И вот к чему я вспоминал эту премудрость? А к тому, что изощренное философическое описание неких бытийных реалий у новейшего философа больше всего напоминает ту картину русской жизни, которую дает Щедрин, – в сущности везде, но почти текстуально совпадающую с определениями Сартра в «Письмах о провинции». Здесь Щедрин вспоминает свои впечатления ссыльного, из культурной столицы попавшего в глухую провинцию; эзопов язык тут в том, что ссыльный называется «акклиматизируемым».
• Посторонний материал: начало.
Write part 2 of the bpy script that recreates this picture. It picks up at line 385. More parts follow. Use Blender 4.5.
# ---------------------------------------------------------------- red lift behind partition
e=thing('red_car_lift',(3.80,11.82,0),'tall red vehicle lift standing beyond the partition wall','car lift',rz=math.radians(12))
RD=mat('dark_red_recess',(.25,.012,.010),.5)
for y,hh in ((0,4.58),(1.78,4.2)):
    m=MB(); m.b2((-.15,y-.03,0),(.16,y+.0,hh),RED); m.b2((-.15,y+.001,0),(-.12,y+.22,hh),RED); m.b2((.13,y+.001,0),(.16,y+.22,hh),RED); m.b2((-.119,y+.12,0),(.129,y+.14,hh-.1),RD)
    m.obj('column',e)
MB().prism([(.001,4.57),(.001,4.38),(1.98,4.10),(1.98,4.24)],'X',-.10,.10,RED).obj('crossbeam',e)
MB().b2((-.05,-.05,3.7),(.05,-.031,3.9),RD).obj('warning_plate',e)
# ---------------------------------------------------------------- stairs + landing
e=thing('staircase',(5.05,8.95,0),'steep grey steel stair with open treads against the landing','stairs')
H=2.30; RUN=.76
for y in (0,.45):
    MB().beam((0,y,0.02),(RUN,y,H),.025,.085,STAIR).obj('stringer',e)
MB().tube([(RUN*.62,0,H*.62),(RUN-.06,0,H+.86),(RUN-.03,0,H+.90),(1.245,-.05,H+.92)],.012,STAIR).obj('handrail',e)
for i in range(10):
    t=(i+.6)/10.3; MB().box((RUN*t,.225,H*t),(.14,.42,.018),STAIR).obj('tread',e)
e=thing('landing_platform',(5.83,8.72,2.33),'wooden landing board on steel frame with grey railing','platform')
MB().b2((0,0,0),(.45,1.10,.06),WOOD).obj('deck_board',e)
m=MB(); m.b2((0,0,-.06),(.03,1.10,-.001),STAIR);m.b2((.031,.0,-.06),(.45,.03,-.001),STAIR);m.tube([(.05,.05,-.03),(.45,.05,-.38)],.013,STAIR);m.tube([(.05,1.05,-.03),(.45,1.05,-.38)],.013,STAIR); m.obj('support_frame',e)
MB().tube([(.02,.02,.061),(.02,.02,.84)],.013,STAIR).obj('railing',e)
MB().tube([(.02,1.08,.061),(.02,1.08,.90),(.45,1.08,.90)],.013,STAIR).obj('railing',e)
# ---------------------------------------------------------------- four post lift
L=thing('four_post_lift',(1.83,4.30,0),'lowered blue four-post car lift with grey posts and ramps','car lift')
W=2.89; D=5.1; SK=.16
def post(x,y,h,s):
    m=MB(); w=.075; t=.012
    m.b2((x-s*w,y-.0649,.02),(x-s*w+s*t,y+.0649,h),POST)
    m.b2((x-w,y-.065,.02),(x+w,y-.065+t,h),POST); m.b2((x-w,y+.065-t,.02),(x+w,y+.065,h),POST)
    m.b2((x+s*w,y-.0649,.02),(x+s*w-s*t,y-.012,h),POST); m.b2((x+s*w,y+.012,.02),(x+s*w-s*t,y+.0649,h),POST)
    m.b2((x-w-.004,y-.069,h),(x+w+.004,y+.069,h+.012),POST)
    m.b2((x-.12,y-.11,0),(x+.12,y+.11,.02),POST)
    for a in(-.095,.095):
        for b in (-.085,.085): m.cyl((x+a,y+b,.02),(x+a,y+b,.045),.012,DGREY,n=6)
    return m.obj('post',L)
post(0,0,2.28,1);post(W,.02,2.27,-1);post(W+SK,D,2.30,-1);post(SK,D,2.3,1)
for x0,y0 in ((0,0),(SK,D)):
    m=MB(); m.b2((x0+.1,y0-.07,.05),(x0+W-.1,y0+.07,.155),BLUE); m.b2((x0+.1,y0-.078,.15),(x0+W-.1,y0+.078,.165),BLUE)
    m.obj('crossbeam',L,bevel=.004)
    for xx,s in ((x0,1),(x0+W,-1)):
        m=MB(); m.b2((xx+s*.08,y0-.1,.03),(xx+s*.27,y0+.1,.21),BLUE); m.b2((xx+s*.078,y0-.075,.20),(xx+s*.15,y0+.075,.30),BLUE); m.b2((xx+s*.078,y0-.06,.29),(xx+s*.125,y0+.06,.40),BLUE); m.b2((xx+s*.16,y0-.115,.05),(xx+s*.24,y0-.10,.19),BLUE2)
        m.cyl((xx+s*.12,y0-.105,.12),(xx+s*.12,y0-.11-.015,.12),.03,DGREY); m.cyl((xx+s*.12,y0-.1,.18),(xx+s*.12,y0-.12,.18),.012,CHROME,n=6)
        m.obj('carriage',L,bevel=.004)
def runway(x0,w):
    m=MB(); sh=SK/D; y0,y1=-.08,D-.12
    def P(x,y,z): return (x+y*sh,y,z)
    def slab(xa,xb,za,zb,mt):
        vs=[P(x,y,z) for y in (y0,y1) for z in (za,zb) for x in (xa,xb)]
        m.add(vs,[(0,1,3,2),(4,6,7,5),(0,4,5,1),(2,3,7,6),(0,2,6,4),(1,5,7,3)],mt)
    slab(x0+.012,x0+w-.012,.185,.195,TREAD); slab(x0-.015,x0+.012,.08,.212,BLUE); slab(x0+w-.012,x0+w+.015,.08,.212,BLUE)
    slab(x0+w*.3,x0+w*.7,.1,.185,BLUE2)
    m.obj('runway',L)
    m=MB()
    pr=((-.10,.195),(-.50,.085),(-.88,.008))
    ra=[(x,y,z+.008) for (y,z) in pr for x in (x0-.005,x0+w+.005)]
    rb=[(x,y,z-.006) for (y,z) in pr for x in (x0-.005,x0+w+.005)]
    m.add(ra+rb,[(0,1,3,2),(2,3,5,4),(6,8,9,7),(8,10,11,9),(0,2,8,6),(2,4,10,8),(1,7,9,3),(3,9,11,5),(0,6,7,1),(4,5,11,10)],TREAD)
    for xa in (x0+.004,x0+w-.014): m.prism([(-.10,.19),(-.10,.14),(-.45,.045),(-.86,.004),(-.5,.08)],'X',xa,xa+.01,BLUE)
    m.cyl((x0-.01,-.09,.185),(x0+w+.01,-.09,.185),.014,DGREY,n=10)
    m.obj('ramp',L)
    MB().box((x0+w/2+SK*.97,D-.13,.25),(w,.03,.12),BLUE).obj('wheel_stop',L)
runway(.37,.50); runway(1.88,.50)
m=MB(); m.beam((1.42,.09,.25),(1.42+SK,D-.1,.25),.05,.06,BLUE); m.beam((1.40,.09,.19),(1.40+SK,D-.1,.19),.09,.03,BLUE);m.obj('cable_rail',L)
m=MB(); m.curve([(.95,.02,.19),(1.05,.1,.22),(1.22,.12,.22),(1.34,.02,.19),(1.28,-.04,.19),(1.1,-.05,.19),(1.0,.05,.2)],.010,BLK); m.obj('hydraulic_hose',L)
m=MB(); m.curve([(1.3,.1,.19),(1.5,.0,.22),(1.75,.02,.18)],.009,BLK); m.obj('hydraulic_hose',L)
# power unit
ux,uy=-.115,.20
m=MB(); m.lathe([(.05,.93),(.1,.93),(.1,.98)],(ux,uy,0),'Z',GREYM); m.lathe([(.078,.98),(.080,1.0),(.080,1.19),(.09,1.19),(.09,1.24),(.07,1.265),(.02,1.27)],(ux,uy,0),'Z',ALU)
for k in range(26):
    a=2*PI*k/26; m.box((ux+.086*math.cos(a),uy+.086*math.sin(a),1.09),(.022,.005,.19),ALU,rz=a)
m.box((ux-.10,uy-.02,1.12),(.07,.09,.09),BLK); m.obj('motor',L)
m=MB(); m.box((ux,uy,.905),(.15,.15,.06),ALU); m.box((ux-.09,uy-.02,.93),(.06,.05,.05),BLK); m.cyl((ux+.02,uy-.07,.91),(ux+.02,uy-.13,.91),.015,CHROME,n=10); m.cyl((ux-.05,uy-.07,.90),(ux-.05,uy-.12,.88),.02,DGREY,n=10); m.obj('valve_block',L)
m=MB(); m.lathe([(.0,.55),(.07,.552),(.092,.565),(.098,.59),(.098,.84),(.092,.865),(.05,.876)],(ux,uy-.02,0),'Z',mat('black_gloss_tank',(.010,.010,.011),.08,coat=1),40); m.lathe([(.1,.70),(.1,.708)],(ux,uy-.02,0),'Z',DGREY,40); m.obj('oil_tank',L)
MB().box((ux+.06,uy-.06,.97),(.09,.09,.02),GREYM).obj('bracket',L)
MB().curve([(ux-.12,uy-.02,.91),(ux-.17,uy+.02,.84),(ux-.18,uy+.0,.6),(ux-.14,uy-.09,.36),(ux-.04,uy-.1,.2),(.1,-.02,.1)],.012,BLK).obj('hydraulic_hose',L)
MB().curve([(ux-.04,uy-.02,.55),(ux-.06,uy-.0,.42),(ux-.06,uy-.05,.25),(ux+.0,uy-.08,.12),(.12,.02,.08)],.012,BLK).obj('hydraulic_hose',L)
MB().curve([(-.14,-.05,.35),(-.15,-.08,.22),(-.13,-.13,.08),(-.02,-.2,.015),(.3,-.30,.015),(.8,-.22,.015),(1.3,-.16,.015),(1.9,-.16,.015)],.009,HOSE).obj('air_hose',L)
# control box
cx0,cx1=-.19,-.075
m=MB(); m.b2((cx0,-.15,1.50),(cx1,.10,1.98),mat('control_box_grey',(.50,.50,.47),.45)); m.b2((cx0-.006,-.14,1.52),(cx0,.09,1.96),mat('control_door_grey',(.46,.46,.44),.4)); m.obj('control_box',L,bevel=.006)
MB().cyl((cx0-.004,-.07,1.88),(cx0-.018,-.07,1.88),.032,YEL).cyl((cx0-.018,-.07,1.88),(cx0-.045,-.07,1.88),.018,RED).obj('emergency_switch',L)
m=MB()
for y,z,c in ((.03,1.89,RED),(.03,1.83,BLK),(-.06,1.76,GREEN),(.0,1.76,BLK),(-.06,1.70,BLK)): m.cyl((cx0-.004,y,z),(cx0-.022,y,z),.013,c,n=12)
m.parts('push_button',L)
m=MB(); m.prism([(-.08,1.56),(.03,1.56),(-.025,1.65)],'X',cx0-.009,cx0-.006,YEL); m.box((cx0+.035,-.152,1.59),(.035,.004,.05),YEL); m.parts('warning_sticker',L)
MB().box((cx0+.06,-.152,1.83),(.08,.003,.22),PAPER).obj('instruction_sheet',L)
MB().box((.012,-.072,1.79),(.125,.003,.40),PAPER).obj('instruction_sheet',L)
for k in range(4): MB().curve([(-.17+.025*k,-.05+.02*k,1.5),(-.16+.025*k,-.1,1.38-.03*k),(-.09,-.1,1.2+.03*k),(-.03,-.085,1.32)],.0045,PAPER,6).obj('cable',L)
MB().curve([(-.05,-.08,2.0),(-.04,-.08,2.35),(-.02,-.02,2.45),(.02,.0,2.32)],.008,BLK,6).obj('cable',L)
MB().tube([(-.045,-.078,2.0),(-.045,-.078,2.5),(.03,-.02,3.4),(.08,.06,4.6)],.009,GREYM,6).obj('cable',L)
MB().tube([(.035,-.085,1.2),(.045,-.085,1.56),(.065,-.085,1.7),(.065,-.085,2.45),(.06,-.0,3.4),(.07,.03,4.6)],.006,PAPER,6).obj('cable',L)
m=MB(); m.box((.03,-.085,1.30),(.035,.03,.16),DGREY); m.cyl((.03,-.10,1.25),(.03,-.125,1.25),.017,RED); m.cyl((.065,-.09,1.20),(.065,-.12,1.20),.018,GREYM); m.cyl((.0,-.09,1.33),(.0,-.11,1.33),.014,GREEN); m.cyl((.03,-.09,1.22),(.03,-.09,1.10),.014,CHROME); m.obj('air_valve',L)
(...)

Работа, которая велась им еще там, в своем месте, никогда не имела в виду ничего, кроме массы и ее кровных интересов. Но вот является случай сделать массу участницею этой работы, и с первого же шага возникает бесчисленное множество преткновений. Масса не только не обладает ни одною из элементарных истин, составляющих необходимый отправный пункт для дальнейших обобщений, – она не знает даже, от кого и как получить эти истины, где ее друзья, где ее враги. Те тонкие, невидимые нити, которые связывают с нею человека, живущего в обстановке, вполне отличной от ее обстановки, совершенно ускользают от ее понимания. Кто этот человек, который упал в среду ее, подобно аэролиту? С какой стати он предпринимает работу сближения? Не вернее ли предположить, что, благодаря особенностям воспитания и всему складу прошлой жизни, у него не должно быть ни малейшего интереса для поисков «хорошего человека» между ними, бедными тутошными людьми?